___ Given data ___

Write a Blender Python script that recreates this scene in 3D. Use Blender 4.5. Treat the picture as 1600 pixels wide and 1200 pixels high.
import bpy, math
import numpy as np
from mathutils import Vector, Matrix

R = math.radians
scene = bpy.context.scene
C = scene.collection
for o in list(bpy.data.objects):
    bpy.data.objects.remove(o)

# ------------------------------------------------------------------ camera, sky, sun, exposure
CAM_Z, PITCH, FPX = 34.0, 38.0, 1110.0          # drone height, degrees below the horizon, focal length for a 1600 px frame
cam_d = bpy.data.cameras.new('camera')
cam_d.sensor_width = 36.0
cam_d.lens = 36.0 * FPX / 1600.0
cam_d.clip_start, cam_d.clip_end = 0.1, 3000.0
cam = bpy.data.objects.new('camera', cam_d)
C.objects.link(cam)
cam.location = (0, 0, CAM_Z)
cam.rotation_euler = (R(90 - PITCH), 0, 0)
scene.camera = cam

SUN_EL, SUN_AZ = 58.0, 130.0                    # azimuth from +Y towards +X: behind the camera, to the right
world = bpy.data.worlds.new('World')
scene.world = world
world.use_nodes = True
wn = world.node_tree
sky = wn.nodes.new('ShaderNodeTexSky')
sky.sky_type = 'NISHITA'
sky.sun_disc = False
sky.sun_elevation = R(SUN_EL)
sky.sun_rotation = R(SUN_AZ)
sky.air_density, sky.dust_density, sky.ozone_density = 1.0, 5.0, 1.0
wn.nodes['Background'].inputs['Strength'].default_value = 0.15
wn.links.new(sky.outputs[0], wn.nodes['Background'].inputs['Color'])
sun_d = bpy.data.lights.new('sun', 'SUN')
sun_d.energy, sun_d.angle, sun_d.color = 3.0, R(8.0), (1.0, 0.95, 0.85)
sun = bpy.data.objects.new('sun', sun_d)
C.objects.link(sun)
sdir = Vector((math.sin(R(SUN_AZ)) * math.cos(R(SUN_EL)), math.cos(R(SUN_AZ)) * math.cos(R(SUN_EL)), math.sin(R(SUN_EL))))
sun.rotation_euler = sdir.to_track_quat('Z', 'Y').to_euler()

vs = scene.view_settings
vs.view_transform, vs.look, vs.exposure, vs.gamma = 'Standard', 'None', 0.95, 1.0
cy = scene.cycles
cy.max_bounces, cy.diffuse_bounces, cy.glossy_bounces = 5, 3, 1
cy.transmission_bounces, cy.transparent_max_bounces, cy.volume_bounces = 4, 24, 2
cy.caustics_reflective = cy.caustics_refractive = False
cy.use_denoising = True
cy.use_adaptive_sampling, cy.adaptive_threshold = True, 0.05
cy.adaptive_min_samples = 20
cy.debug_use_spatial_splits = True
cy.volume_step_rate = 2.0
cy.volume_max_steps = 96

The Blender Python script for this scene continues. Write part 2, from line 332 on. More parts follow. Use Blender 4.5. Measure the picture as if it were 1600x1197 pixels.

___

» What is asked: The records above need to be transcribed in full. Keep every character unchanged.

» Final answer:
Write a Blender Python script that recreates this scene in 3D. Use Blender 4.5. Treat the picture as 1600 pixels wide and 1200 pixels high.
import bpy, math
import numpy as np
from mathutils import Vector, Matrix

R = math.radians
scene = bpy.context.scene
C = scene.collection
for o in list(bpy.data.objects):
    bpy.data.objects.remove(o)

# ------------------------------------------------------------------ camera, sky, sun, exposure
CAM_Z, PITCH, FPX = 34.0, 38.0, 1110.0          # drone height, degrees below the horizon, focal length for a 1600 px frame
cam_d = bpy.data.cameras.new('camera')
cam_d.sensor_width = 36.0
cam_d.lens = 36.0 * FPX / 1600.0
cam_d.clip_start, cam_d.clip_end = 0.1, 3000.0
cam = bpy.data.objects.new('camera', cam_d)
C.objects.link(cam)
cam.location = (0, 0, CAM_Z)
cam.rotation_euler = (R(90 - PITCH), 0, 0)
scene.camera = cam

SUN_EL, SUN_AZ = 58.0, 130.0                    # azimuth from +Y towards +X: behind the camera, to the right
world = bpy.data.worlds.new('World')
scene.world = world
world.use_nodes = True
wn = world.node_tree
sky = wn.nodes.new('ShaderNodeTexSky')
sky.sky_type = 'NISHITA'
sky.sun_disc = False
sky.sun_elevation = R(SUN_EL)
sky.sun_rotation = R(SUN_AZ)
sky.air_density, sky.dust_density, sky.ozone_density = 1.0, 5.0, 1.0
wn.nodes['Background'].inputs['Strength'].default_value = 0.15
wn.links.new(sky.outputs[0], wn.nodes['Background'].inputs['Color'])
sun_d = bpy.data.lights.new('sun', 'SUN')
sun_d.energy, sun_d.angle, sun_d.color = 3.0, R(8.0), (1.0, 0.95, 0.85)
sun = bpy.data.objects.new('sun', sun_d)
C.objects.link(sun)
sdir = Vector((math.sin(R(SUN_AZ)) * math.cos(R(SUN_EL)), math.cos(R(SUN_AZ)) * math.cos(R(SUN_EL)), math.sin(R(SUN_EL))))
sun.rotation_euler = sdir.to_track_quat('Z', 'Y').to_euler()

vs = scene.view_settings
vs.view_transform, vs.look, vs.exposure, vs.gamma = 'Standard', 'None', 0.95, 1.0
cy = scene.cycles
cy.max_bounces, cy.diffuse_bounces, cy.glossy_bounces = 5, 3, 1
cy.transmission_bounces, cy.transparent_max_bounces, cy.volume_bounces = 4, 24, 2
cy.caustics_reflective = cy.caustics_refractive = False
cy.use_denoising = True
cy.use_adaptive_sampling, cy.adaptive_threshold = True, 0.05
cy.adaptive_min_samples = 20
cy.debug_use_spatial_splits = True
cy.volume_step_rate = 2.0
cy.volume_max_steps = 96

The Blender Python script for this scene continues. Write part 2, from line 332 on. More parts follow. Use Blender 4.5. Measure the picture as if it were 1600x1197 pixels.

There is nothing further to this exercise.